Rachel Walling is an FBI agent who has been reassigned to the Badlands after a major screw up a few years earlier. She had been in the Behavioral Sciences division and had shot a serial killer called the Poet. Although believed dead, he returns. He leaves a calling card for her - at a body dump site in Nevada. She is called in from Rapid City to be an observer once the FBI starts excavating the bodies.
McCaleb had been connected with the Behavioral Sciences division before his health was a problem. He also had connections to the Poet. Bosch believes the Poet killed McCaleb. He follows clues McCaleb had left that leads him to the body side in Nevada as well. Walling and Bosch meet - and both are determined to find the Poet and stop the man. The Poet is extremely intelligent. They can only hope they find him before he finds them...

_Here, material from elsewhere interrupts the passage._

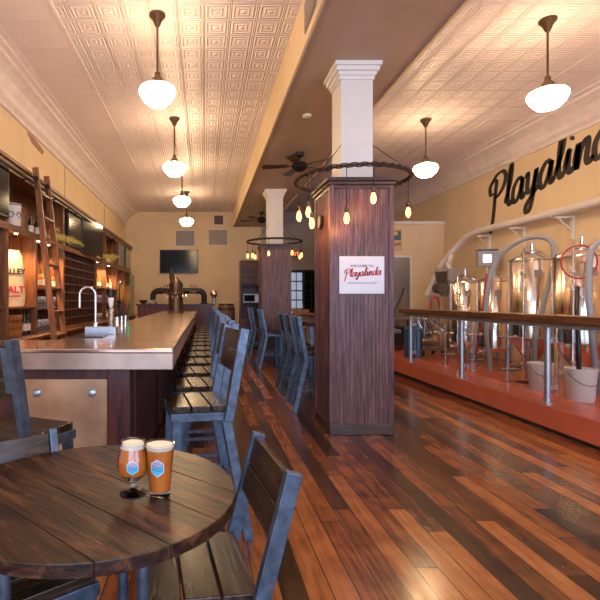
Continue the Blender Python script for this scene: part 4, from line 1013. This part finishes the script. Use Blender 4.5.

This is the first novel by Michael Connelly that I have read. I knew about his Harry Bosch series. I didn't realize that McCaleb, Walling, and the Poet were also from earlier books. It didn't matter that I didn't know any of the characters before I read The Narrows. Their back stories were explained enough that I was able to keep up. That explains, though, why I knew I was missing pieces as I read. It was obvious to me I was dropping in the middle of these characters' stories. Yet it didn't matter to my enjoyment of the book.
The tension is built well. The Poet is eerie - another voice in the book. Connelly moves the book's point of view from Walling to the Poet to Bosch - the only section told in first person narrative. Sometimes the switch between Walling and Bosch is abrupt, but I was able to catch up quickly.
The Narrows pulled me right through. I like the way he makes the reader re-examine themselves when the characters have to re-examine themselves. I didn't the the previous books to enjoy this one, but I plan to get back to them - at least the Bosch books.